Furthering his pointed criticism of the Metropolitan Transportation Authority’s lackluster plans for York Street, Dew cited the recently-completed Hudson Yards station in Manhattan, which features glass canopied station entrances and an efficient design that allows seamless and accessible mobility to-and-from trains. 

“What I don’t understand is how we’re able to build these stations in Hudson Yards, where we can extend it another mile and where the elevators are two stories underground,” the civic panel member said. “All this fanciness and we can’t do York Street.” 

MTA rep Andrew Inglesby said the Authority is looking at how to add a second entrance to the F-train station, which has long been a bottleneck for the ever-growing population of residents, office workers, and tourists in Dumbo — although the official remained tight-lipped on any timeline or scope of their investigation.

“[We] are doing studies currently right now to see how we can put a second entrance [and] egress into the station,” Inglesby said. “We are doing an active study, we are hoping to provide the community with information on that relatively soon.”

The station at the corner of Jay Street opened in 1936 and boasts only one way to get from the platform to ground level — which forces straphangers to walk up several flights of stairs, before traversing through a seemingly-endless sloping tunnel, up another set of steps, and then through a narrow group of turnstiles. 

Making matters worse, the station has become busier during the last decade as residential and office development has boomed in waterfront nabe, along with the development of local tourist magnets like Brooklyn Bridge Park.

Annual ridership increased 22 percent between 2013 and 2018, from 2,666,502 to 3,256,154 riders, while average weekday figures jumped 28 percent, from 8,629 to 11,032 commuters during that time frame, according to MTA.

The situation is likely to get worse with hundreds of housing and office units in the pipeline for Dumbo, including the 730-unit adjacent apartment complex at Front Street, the former Jehovah’s Witnesses headquarter-turned-sprawling office and retail complex at Columbia Heights, and the 26-story mixed use tower next to the Manhattan Bridge at 69 Adams St.

One local said the station instilled fear of death, and worried that the status quo was putting people’s lives at risk.

“I feel like I’m taking my life in my hands in that station sometimes,” said Dumbonian Deborah Shaffer. “It’s really a disaster waiting to happen and we’re all going to regret it if something isn’t done.”

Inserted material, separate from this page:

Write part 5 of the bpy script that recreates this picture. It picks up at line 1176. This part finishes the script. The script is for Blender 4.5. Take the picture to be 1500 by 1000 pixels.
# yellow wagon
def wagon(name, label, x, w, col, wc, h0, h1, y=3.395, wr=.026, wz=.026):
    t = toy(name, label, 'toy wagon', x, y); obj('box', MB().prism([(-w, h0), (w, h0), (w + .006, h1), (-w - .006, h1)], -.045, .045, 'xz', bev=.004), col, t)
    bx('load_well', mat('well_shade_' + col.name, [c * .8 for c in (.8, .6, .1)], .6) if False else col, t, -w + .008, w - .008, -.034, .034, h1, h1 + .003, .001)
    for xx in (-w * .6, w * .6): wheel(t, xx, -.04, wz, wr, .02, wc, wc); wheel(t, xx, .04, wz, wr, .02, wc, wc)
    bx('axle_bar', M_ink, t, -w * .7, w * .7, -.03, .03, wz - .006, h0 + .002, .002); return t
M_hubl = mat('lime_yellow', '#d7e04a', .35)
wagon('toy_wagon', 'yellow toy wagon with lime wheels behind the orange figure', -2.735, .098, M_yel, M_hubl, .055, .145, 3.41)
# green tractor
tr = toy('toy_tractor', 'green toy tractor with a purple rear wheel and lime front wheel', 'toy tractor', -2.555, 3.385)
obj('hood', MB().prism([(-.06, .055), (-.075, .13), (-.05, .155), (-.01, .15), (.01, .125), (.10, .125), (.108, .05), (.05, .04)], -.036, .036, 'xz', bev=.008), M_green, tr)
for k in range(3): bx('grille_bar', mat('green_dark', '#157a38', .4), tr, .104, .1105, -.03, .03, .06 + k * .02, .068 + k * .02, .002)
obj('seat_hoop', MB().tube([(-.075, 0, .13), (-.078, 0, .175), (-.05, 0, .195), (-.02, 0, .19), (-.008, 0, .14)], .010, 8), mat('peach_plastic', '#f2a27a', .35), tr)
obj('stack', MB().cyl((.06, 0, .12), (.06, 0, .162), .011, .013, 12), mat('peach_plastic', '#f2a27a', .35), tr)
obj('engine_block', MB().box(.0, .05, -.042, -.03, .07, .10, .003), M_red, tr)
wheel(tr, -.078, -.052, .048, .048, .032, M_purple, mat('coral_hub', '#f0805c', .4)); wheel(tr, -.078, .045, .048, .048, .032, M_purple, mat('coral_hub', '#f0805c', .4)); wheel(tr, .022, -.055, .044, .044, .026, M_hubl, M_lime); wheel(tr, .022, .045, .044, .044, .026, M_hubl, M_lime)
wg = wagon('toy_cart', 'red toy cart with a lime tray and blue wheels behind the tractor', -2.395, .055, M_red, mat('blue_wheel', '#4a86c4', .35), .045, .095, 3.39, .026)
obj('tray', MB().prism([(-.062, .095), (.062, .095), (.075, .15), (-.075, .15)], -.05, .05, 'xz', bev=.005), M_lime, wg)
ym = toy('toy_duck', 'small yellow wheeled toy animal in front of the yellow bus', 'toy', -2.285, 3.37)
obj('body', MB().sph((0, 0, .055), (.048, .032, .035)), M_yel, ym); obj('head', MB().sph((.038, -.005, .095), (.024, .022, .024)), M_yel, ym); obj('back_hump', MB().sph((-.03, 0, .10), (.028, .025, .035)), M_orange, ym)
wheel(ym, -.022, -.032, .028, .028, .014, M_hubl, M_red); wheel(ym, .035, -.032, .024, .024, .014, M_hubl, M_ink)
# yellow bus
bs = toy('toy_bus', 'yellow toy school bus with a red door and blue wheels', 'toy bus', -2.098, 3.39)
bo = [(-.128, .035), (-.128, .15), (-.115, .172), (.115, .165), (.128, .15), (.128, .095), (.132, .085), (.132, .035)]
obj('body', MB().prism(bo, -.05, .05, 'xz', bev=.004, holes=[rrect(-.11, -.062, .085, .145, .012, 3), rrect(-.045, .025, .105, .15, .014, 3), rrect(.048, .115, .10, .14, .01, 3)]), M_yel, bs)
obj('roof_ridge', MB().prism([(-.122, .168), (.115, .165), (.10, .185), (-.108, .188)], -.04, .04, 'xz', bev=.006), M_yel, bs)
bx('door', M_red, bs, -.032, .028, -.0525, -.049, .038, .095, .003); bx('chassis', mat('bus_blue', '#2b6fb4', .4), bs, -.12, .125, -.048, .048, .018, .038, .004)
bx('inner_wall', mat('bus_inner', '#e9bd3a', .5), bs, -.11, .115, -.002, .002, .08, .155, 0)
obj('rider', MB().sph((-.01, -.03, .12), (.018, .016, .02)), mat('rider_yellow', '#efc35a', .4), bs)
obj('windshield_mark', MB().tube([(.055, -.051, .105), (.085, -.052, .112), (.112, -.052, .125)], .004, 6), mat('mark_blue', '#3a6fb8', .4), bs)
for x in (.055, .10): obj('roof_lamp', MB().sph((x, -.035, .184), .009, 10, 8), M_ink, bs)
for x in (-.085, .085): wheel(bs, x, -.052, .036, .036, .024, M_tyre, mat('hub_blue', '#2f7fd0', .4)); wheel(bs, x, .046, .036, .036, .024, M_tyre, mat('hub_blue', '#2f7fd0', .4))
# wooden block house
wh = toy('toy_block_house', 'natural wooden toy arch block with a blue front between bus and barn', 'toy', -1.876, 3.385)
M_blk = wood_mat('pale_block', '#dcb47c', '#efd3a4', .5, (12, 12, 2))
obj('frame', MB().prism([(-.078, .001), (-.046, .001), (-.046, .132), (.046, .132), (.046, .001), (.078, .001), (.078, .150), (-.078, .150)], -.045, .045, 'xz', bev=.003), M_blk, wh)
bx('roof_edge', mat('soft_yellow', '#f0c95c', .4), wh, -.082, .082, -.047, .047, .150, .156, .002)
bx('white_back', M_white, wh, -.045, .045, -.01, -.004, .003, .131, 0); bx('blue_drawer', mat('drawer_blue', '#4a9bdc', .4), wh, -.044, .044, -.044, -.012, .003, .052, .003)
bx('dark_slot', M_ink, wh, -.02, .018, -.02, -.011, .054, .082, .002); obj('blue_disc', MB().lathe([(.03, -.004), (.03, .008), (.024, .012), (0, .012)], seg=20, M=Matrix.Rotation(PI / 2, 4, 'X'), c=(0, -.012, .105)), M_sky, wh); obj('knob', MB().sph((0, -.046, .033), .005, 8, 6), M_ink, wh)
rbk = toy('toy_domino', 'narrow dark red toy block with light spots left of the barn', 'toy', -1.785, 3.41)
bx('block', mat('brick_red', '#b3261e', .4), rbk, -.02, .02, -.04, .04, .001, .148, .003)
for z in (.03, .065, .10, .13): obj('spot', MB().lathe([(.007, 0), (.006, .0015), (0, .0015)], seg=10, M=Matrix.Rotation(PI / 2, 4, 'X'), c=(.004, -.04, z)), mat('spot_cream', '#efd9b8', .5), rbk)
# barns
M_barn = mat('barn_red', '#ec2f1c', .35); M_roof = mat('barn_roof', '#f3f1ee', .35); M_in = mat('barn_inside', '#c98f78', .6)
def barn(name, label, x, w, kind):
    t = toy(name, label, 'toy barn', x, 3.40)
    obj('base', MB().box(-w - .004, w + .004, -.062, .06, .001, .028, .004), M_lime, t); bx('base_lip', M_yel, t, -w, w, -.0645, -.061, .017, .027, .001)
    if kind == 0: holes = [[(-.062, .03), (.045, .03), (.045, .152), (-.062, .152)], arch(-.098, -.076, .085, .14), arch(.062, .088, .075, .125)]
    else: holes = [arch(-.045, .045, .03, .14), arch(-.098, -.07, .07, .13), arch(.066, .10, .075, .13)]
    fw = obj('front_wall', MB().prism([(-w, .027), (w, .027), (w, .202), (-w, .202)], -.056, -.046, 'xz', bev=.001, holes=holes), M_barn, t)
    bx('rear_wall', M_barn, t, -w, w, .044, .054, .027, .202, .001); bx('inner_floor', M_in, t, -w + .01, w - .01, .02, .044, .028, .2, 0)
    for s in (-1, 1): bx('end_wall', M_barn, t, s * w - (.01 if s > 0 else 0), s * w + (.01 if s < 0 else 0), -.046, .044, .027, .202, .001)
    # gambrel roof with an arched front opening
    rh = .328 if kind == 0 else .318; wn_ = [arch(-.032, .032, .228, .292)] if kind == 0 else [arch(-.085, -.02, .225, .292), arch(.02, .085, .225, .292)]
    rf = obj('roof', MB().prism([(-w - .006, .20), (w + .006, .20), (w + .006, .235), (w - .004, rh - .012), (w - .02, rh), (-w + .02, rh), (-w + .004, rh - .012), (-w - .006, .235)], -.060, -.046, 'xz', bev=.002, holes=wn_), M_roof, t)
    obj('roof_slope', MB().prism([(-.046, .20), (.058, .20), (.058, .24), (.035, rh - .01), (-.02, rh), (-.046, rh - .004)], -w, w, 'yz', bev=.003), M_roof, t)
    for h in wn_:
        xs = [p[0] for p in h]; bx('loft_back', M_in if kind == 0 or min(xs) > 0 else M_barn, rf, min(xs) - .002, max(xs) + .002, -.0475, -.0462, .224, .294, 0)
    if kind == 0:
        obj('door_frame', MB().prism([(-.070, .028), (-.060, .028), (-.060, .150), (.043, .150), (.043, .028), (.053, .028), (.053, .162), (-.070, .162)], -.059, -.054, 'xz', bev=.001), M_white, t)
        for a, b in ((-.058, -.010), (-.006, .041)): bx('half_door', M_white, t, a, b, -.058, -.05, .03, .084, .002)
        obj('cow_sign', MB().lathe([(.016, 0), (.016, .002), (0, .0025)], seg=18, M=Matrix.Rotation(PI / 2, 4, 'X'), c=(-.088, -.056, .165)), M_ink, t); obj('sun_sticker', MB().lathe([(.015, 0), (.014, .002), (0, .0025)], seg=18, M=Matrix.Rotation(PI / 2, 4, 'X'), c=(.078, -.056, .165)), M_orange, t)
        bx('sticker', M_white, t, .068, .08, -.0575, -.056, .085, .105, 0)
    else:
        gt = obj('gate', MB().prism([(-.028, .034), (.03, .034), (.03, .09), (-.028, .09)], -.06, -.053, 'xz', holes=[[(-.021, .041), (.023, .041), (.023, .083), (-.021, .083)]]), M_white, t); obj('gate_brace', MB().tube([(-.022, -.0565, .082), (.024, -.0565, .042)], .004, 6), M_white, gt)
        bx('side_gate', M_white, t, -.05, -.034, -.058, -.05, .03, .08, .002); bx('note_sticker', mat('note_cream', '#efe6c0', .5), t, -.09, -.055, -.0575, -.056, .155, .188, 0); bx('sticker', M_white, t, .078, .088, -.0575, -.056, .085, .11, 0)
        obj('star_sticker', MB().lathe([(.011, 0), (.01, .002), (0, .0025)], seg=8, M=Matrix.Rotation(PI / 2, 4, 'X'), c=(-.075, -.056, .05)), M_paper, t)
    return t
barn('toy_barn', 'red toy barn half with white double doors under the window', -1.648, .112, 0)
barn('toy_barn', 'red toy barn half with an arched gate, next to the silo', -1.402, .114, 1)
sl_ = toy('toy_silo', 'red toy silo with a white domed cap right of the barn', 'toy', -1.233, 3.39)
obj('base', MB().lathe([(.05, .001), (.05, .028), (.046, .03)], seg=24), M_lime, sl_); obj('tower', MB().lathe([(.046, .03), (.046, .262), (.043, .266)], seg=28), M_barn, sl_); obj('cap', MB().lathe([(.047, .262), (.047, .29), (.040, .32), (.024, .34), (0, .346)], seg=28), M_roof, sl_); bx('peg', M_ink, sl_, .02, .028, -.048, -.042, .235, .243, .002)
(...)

For 140 commuters, disaster already struck in 2003 when a Coney Island-bound train caught fire as it entered the station, leading to a chaotic evacuation where cops mistakenly diverted passengers to the dead end at the south of the platform, before workers ushered them 1,000 feet down the tunnel to an emergency exit, and having to treat many for smoke inhalation.

Police also shut down the station in 2014 after the area became too crowded during the popular New York Festival of Light.

Absent any moves from the state, neighborhood designers have even volunteered their own proposals, such as architects with Delson or Sherman, who in 2016 offered plans for a second exit with an elevator leading from the south end of the platform up to Manhattan Bridge Small Park at Jay Street.

Inglesby said Brooklyn’s subway stations closest to the East River were particularly difficult to make compliant with the Americans with Disabilities Act — which includes High Street for the A and C lines, the Court Street R station, and the Clark Street 2/3 station — because they are deeper underground than those further inland as they rise from the tunnels crossing below the water. 

The riverside stations are also made of a different type of tunnel casing that makes working on them more difficult, according to MTA spokesman Aaron Donovan. 

Locals pleaded with Inglesby to at least move the turnstiles and install better lighting in the tunnel in the interim, and the transit official said he would bring that back to his team and provide more details “fairly soon.”

“We know it’s something we’ve heard from the community many years right now,” Inglesby said. “It’s not going to be multiple, multiple months, it’s gonna be fairly soon. We’re working on this diligently and there’s a lot of people involved in seeing what we can do.”